Culturally, each gender has a different set of standards respectfully. Whatever seeds may be sown in a child’s developmental garden must be fertilized by the ideals gleaned from that child’s culture. Let us imagine a young boy. His father is a hard working man who never fails at paying the bills or putting the food on the table. His mother, who is very caring for himself and any other siblings, but is unreasonably harsh on the boy’s father, for rather petty things. Perhaps the father may have forgotten to buy milk at the grocery store, or stains a couch, whatever the case may be, and the boy perceives the mother is unduly aggressive in reprimanding her husband. Each parent has a set of perspectives from the boy’s view. The father is dutifully doing his job as provider (hunter-gatherer), but his mother is doing a good job as mother, but as a wife she is doing a job that is far under par. This lays the ground work for the development of a sadist or a masochist tendency, or perhaps both. As the boy starts to mature into romantic development, he may perceive that he should be treated poorly by women, as his father was (masochism), or he may develop a bitterness towards his mother that would eventually grow to envelope her entire gender (sadism).
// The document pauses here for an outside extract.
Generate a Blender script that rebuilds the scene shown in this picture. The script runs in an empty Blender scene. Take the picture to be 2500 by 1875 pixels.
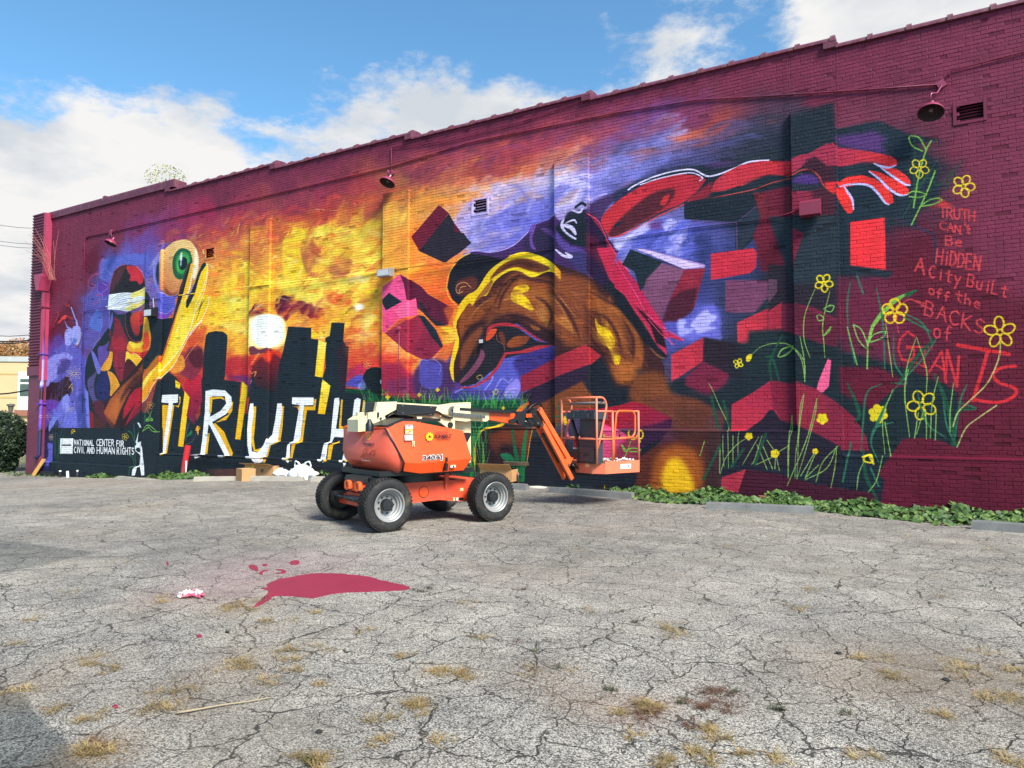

Now let us envision a girl, who has two married parents. At some time in her childhood, she discovers that one of her parents is cheating on the other. In this example, the drive towards sadism or masochism may be more specifically pronounced emotionally than physically. She may become either promiscuous sexually or unable to attach emotionally. If it was her mother that cheated, then perhaps she believes that that is how women are supposed to behave in relationships. If it was her father that cheated, perhaps she believes that that is how women are to be treated and she does not value herself. Promiscuity or the inability to attach emotionally, in and of themselves, are not sadist or masochist, but when used as mediums to transmit pain and aggression to or from a person, we have the sadist or the masochist. In both examples, the desire to give or receive pain is not inherently physical. The drive for pain is seated emotionally and to the unobservant a sadist will be so only if he or she inflicts physical pain and attaches it to sexual enjoyment, or a masochist a person who receives physical pain and attaches it to sexual enjoyment. The attribution to physical pain and arousal or gratification are hallmarks of the sadist and the masochist, but as the drive is seated in the emotions of that person, the pain is only a conduit for feeding that desire. A person who routinely puts themselves into situations where emotional damage will be dealt to them is as much a masochist as a person who likes to have their hair yanked during sexual encounters. A person who is unduly harsh and aggressive to their friends or coworkers or family is just as much of a sadist as the person who enjoys pulling the first example’s hair. These are my thoughts for tonight.